Which is what makes the series’ finale such an anti-climactic affair. Rather than provide satisfying closure for each of our protagonists, the last episode focuses exclusively on Hannah’s first glimpse of motherhood. The episode revolves around her baby, Grover’s, unwillingness to breastfeed, causing Hannah to question her competency as a mother. Near the end of the episode, Hannah is walking down the street when she encounters a teenager running away from home. Initially believing the girl has been abused and offering to get her to safety, Hannah soon learns the girl is running away because her mother is making her do her homework. She proceeds to yell at the girl that doing her homework is “what’s f—ing good for you!” It’s almost as though Hannah has finally grown up and is talking to a younger self from her newfound pedestal of motherhood.

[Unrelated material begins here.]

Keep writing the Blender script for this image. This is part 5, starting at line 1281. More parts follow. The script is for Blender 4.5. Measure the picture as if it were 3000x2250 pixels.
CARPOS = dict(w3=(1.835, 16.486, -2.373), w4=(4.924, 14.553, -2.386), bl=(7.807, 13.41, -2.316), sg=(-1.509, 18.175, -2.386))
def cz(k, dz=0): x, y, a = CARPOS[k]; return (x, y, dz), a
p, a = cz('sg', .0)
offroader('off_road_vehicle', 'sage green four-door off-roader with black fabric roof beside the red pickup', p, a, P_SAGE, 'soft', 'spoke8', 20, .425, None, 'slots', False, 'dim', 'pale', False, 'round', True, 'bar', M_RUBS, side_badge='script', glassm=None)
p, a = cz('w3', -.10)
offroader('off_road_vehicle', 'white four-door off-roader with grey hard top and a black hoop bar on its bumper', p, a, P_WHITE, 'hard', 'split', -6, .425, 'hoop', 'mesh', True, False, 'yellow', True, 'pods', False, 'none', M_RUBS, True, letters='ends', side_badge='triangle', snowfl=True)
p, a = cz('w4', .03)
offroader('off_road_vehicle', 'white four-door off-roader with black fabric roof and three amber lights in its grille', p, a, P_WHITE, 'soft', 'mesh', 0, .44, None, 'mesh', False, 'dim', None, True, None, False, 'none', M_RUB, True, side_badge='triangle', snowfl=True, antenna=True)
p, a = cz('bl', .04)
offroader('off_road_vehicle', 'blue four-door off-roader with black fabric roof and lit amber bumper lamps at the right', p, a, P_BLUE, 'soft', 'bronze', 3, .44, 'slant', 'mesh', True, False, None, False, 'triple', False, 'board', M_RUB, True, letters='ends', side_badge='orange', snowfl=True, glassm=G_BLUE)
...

We also do get to see Marnie come to terms with herself in some sense, realizing she is overcorrecting for her rampant narcissism by taking a route of self-flagellation when she tells Hannah she wants to help her raise her baby—something Loreen notes will be the true destroyer of Hannah and Marnie’s friendship.

But what we don’t get is a fitting conclusion for the rest of our main characters. Perhaps the preceding episode was the satisfying conclusion we needed. Considering the show has been such a compelling and emotionally gripping rollercoaster, the finale seems to fall flat—an unsatisfying filler, truly unbecoming for an otherwise remarkable show.

But perhaps this is “Girls'” ultimate wisdom—that becoming a grown-up is a letdown. We keep expecting more until it finally hits us that adulthood is just so boring and incomplete.